Juche

On June 25, 1950, some 75,000 soldiers of the North Korean People’s Army invaded South Korea starting the Korean War. The Democratic People’s Republic of Korea (DPRK) invasion of the South extended all the way down to the outskirts of Busan, demonstrating how ill prepared and caught off-guard the South Koreans found themselves. Considering that, unlike in 1950, the DPRK today has an estimated 1.2 million men in its military, the threat of an invasion would seem even more likely now.

What if the United States was removed from the scene?

On July 27, 1953, the Korean Armistice Agreement was signed officially ending the Korean War. But was it really the end since no peace treaty was ever put into effect? Truman fired General Douglas MacArthur in order to avoid having the Korean Conflict metastasize into WWIII but all he really did was to “kick the can” down the road to our time and now it’s President Trump’s problem. So now instead of facing WWIII we are facing the possibility of a nuclear conflagration. I wonder how that would affect climate change?

Even so, I’m guessing that you may not believe we are still at war in Korea so I’ve provided just three skirmishes which occurred since 1953 that say otherwise:

  • USS Pueblo Incident in 1968
  • Joint Security Area (JSA) Axe Murders in 1978
  • Otto Warmbier’s Death in 2017

All of these actions were taken against the United States without the DPRK suffering any serious retaliation or consequences.

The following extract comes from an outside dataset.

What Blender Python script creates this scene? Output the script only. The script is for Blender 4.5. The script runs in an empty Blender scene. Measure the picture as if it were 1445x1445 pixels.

I’ve heard many of the analysts and experts in Asian affairs give their opinions on the motives and/or mental state of Kim Jong Un. Some say he is unstable and unpredictable. Some say he is unhinged or just plain crazy. I say he is cool and calculating and doing exactly what he believes he should be doing given his country is technically at war with the U.S. and its perceived South Korean puppet state.

When news commentators or announcers reference the government of North Korea, they usually use the terms “Totalitarian,” “Stalinist” or “Communistic” which may seem accurate from the outside but I don’t think they, the North Koreans, necessarily view themselves in any of these terms. Instead, the DPRK’s official identity or ideology is “Juche” first proposed by Kim Il Sung.

It’s probably hard for non-Asians to wrap their heads around the concept of Juche since I believe it has strong tie-ins to ancestor worship—but with a Marxist twist. Instead of reverence for deceased family members, Juche ideology removes the spiritual aspect and instead advocates for reverence or worship of a living relative, i.e., a great leader. This leader is derived from a line of great leaders who considered themselves caretakers of their extended family, namely, the North Korean people. The great leader isn’t looked on as a dictator but a paternalistic head of the family. Kind of sounds like the Godfather, doesn’t it?

Another concept of Juche is self-reliance. For the North Korean, the only way to achieve self-reliance is through subordination to the great leader, and the current Great Leader is Kim Jong Un. Since Juche calls for worship of the Great Leader, it’s by definition the state religion. Take all this then throw in a heavy dose of socialism, ultra-nationalism, and hyper-militarism and you will have a better picture of what the DPRK looks like.

The North Korean people are bombarded daily with this humanistic Juche ideology, “The individual is the master of his destiny,” but only if the individual stays on the right path.

So, you have to ask yourself, how do you negotiate with this kind of government?

I believe there are only two ways to deal with the North Korean threat, the first is…well you know what that is. The second is for the United States to recognize the legitimacy of the North Korean state by signing a peace treaty and establishing diplomatic relations. But in order to assure the North Koreans that we respect their sovereignty, the U.S. would eventually arrive at an agreement to pull out all its military forces from the region, basically, abandoning the South Koreans to their North Korean neighbors. Don’t sound so shocked, this is exactly what we did in Vietnam.

As it stands, the status quo won’t last forever, at least not until Kim Jong Un has perfected his ballistic missile capabilities.